(Data listing)
-------
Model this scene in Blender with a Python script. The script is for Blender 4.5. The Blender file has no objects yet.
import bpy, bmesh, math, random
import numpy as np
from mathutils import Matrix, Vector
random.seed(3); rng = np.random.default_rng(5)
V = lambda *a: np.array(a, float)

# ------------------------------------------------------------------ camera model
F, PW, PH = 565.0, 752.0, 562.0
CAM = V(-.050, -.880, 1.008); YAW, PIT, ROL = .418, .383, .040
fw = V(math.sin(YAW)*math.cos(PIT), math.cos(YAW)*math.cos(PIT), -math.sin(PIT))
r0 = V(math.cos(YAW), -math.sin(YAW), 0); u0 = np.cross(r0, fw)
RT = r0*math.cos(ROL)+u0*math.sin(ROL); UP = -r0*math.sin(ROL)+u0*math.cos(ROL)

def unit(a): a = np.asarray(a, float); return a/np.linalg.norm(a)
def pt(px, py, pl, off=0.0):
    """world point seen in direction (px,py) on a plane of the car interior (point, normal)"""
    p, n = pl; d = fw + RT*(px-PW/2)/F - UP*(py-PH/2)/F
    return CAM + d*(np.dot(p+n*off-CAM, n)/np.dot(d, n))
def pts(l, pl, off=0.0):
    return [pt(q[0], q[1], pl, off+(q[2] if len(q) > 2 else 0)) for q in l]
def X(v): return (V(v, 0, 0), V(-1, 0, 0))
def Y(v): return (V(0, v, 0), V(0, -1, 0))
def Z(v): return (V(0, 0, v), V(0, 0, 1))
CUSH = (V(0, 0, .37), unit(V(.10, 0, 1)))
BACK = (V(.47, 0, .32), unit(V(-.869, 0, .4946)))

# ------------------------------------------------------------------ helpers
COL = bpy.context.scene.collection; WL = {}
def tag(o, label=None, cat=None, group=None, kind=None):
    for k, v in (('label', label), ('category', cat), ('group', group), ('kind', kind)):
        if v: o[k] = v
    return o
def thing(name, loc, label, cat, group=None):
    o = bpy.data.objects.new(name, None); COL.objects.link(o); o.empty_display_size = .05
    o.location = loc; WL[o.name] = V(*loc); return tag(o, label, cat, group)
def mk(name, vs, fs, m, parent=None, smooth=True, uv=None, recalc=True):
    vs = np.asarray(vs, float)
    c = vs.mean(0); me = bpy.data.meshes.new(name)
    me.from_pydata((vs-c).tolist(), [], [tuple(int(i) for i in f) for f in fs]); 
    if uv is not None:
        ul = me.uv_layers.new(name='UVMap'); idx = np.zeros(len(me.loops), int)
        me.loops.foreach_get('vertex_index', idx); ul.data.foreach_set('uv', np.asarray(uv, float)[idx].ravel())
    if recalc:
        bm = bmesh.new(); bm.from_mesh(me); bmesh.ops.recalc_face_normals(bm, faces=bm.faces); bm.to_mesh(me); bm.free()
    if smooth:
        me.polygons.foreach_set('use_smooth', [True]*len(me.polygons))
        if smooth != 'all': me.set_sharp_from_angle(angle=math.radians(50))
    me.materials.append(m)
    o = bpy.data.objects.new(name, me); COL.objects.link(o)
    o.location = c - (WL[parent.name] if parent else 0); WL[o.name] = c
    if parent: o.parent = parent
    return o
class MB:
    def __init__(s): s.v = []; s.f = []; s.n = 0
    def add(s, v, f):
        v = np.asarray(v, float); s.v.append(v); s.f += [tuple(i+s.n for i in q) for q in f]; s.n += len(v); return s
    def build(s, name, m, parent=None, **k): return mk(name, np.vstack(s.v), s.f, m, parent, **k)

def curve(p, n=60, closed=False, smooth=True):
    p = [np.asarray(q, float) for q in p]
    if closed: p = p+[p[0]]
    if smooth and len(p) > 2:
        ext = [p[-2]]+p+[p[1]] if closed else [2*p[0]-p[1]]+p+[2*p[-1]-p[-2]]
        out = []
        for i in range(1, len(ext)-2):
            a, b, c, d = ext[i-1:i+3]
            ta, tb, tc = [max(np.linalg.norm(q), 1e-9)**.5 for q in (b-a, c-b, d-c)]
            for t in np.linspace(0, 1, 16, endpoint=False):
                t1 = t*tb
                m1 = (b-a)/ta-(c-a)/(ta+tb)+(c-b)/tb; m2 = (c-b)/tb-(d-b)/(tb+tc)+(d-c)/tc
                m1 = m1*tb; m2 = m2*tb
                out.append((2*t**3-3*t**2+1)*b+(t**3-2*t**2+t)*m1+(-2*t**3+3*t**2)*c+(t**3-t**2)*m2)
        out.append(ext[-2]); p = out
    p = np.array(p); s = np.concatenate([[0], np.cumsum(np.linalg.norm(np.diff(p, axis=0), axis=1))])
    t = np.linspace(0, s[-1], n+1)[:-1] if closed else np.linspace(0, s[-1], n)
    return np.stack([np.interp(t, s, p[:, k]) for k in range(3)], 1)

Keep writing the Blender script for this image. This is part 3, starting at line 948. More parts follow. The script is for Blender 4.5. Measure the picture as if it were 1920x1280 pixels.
-------
Take the data above and return it exactly.

(Response for this exercise)
Model this scene in Blender with a Python script. The script is for Blender 4.5. The Blender file has no objects yet.
import bpy, bmesh, math, random
import numpy as np
from mathutils import Matrix, Vector
random.seed(3); rng = np.random.default_rng(5)
V = lambda *a: np.array(a, float)

# ------------------------------------------------------------------ camera model
F, PW, PH = 565.0, 752.0, 562.0
CAM = V(-.050, -.880, 1.008); YAW, PIT, ROL = .418, .383, .040
fw = V(math.sin(YAW)*math.cos(PIT), math.cos(YAW)*math.cos(PIT), -math.sin(PIT))
r0 = V(math.cos(YAW), -math.sin(YAW), 0); u0 = np.cross(r0, fw)
RT = r0*math.cos(ROL)+u0*math.sin(ROL); UP = -r0*math.sin(ROL)+u0*math.cos(ROL)

def unit(a): a = np.asarray(a, float); return a/np.linalg.norm(a)
def pt(px, py, pl, off=0.0):
    """world point seen in direction (px,py) on a plane of the car interior (point, normal)"""
    p, n = pl; d = fw + RT*(px-PW/2)/F - UP*(py-PH/2)/F
    return CAM + d*(np.dot(p+n*off-CAM, n)/np.dot(d, n))
def pts(l, pl, off=0.0):
    return [pt(q[0], q[1], pl, off+(q[2] if len(q) > 2 else 0)) for q in l]
def X(v): return (V(v, 0, 0), V(-1, 0, 0))
def Y(v): return (V(0, v, 0), V(0, -1, 0))
def Z(v): return (V(0, 0, v), V(0, 0, 1))
CUSH = (V(0, 0, .37), unit(V(.10, 0, 1)))
BACK = (V(.47, 0, .32), unit(V(-.869, 0, .4946)))

# ------------------------------------------------------------------ helpers
COL = bpy.context.scene.collection; WL = {}
def tag(o, label=None, cat=None, group=None, kind=None):
    for k, v in (('label', label), ('category', cat), ('group', group), ('kind', kind)):
        if v: o[k] = v
    return o
def thing(name, loc, label, cat, group=None):
    o = bpy.data.objects.new(name, None); COL.objects.link(o); o.empty_display_size = .05
    o.location = loc; WL[o.name] = V(*loc); return tag(o, label, cat, group)
def mk(name, vs, fs, m, parent=None, smooth=True, uv=None, recalc=True):
    vs = np.asarray(vs, float)
    c = vs.mean(0); me = bpy.data.meshes.new(name)
    me.from_pydata((vs-c).tolist(), [], [tuple(int(i) for i in f) for f in fs]); 
    if uv is not None:
        ul = me.uv_layers.new(name='UVMap'); idx = np.zeros(len(me.loops), int)
        me.loops.foreach_get('vertex_index', idx); ul.data.foreach_set('uv', np.asarray(uv, float)[idx].ravel())
    if recalc:
        bm = bmesh.new(); bm.from_mesh(me); bmesh.ops.recalc_face_normals(bm, faces=bm.faces); bm.to_mesh(me); bm.free()
    if smooth:
        me.polygons.foreach_set('use_smooth', [True]*len(me.polygons))
        if smooth != 'all': me.set_sharp_from_angle(angle=math.radians(50))
    me.materials.append(m)
    o = bpy.data.objects.new(name, me); COL.objects.link(o)
    o.location = c - (WL[parent.name] if parent else 0); WL[o.name] = c
    if parent: o.parent = parent
    return o
class MB:
    def __init__(s): s.v = []; s.f = []; s.n = 0
    def add(s, v, f):
        v = np.asarray(v, float); s.v.append(v); s.f += [tuple(i+s.n for i in q) for q in f]; s.n += len(v); return s
    def build(s, name, m, parent=None, **k): return mk(name, np.vstack(s.v), s.f, m, parent, **k)

def curve(p, n=60, closed=False, smooth=True):
    p = [np.asarray(q, float) for q in p]
    if closed: p = p+[p[0]]
    if smooth and len(p) > 2:
        ext = [p[-2]]+p+[p[1]] if closed else [2*p[0]-p[1]]+p+[2*p[-1]-p[-2]]
        out = []
        for i in range(1, len(ext)-2):
            a, b, c, d = ext[i-1:i+3]
            ta, tb, tc = [max(np.linalg.norm(q), 1e-9)**.5 for q in (b-a, c-b, d-c)]
            for t in np.linspace(0, 1, 16, endpoint=False):
                t1 = t*tb
                m1 = (b-a)/ta-(c-a)/(ta+tb)+(c-b)/tb; m2 = (c-b)/tb-(d-b)/(tb+tc)+(d-c)/tc
                m1 = m1*tb; m2 = m2*tb
                out.append((2*t**3-3*t**2+1)*b+(t**3-2*t**2+t)*m1+(-2*t**3+3*t**2)*c+(t**3-t**2)*m2)
        out.append(ext[-2]); p = out
    p = np.array(p); s = np.concatenate([[0], np.cumsum(np.linalg.norm(np.diff(p, axis=0), axis=1))])
    t = np.linspace(0, s[-1], n+1)[:-1] if closed else np.linspace(0, s[-1], n)
    return np.stack([np.interp(t, s, p[:, k]) for k in range(3)], 1)

Keep writing the Blender script for this image. This is part 3, starting at line 948. More parts follow. The script is for Blender 4.5. Measure the picture as if it were 1920x1280 pixels.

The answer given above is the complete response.